AN OPTIMIZED IRLS-SVM FRAMEWORK FOR IOT CYBERSECURITY: VULNERABILITY ASSESSMENT AND THREAT DETECTION

The increasing deployment of Internet of Things (IoT) systems in smart cities, healthcare, and industrial environments has intensified cybersecurity challenges due to large-scale and evolving attack patterns. Traditional security mechanisms are often ineffective in detecting sophisticated and unknown threats. This paper presents an optimized machine learning–based framework for vulnerability assessment and threat detection in IoT networks.
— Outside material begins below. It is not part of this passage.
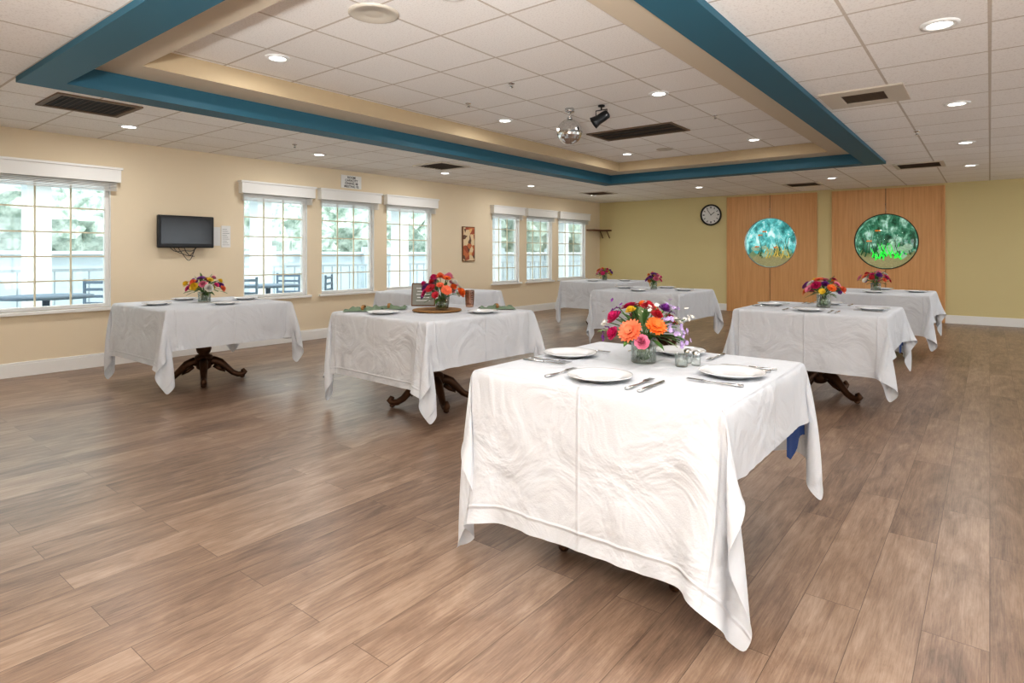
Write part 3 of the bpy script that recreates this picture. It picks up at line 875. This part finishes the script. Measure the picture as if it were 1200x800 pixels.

The proposed approach employs Z-score normalization for data preprocessing, L1-norm–based Mayfly Optimization (LNMFO) for selecting optimal features, and an Iteratively Reweighted Least Squares–based Support Vector Machine (IRLS-SVM) for robust classification. The optimization-driven feature selection reduces dimensionality and improves computational efficiency, while the IRLS mechanism enhances resilience to noise and outliers. Experimental evaluation on the BoTNeTIoT and HIKARI-2021 datasets demonstrates that the proposed framework achieves superior performance, with detection accuracy reaching 99%, outperforming existing intrusion detection methods. The results highlight the effectiveness of the proposed model for reliable IoT cybersecurity applications.